As the standoff between India and China at the Line of Actual Control (LAC) in eastern Ladakh continues, UN Secretary-General Antonio Guterres has said that he is monitoring the rising border tensions and urged both countries not to do anything to heighten it.

“We are obviously looking at the situation and we would urge all the parties involved to avoid any action that would make the situation more tense,” Guterres’ spokesperson Stephane Dujarric said on Wednesday.

On being asked about US President Donald Trump’s offer to “mediate or arbitrate” the dispute between the two Asian giants, he said: “That would be for the parties involved to decide who they would want to mediate. This is not for us to opine.”

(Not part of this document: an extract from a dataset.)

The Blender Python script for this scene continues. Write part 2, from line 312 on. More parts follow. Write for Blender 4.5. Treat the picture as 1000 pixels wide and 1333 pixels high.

US President Donald Trump on Wednesday made a surprise offer to mediate between India and China over what he calls “their now raging border dispute”.

“We have informed both India and China that the United States is ready, willing and able to mediate or arbitrate their now raging border dispute. Thank you!,” President Trump tweeted on Wednesday.

Several areas along the LAC in Ladakh and North Sikkim have witnessed major military build-up by both the Indian and Chinese armies recently, in a clear signal of escalating tension and hardening of respective positions by the two sides even two weeks after they were engaged in two separate face-offs.

The nearly 3,500-km-long LAC is the de-facto border between the two countries.

Indian and Chinese troops have remained engaged in an eyeball-to-eyeball situation in several areas along the LAC in eastern Ladakh, signalling that the standoff could become the biggest military face-off after the Doklam crisis in 2017.

China has recently accused India of unilaterally attempting to change the status of the un-demarcated border in Ladakh after troops of the two countries were involved in scuffles at Ladakh and Sikkim in which more than ten of them were injured.

On the other hand, Indian armed forces have accused Chinese army of blocking patrols and unnecessarily erecting tents and deploying forces at Sikkim and Ladakh inside Indian territory on the LAC between the two countries.

In the first week of May, 250 Indian and Chinese soldiers clashed with iron rods, sticks, and even resorted to stone-pelting in the Pangong Tso lake area.

In the second week of May, around 150 soldiers of both sides had a face-off near Naku La Pass in Sikkim.

In both the incidents, soldiers sustained injuries.

Earlier, the two counties were in news in June 2017 when India opposed China’s road building at Doklam Plateau that made the entire Sikkim and the “Chicken Neck” near Siliguri (connecting the North-east with the mainland) easily accessible to the Chinese army.

India moved its elite strike corps near Sikkim border to counter the Chinese army’s war drills in Tibet. The dispute ended after 73 days when Chinese People’s Liberation Army and Indian Army withdrew their troops from the disputed site.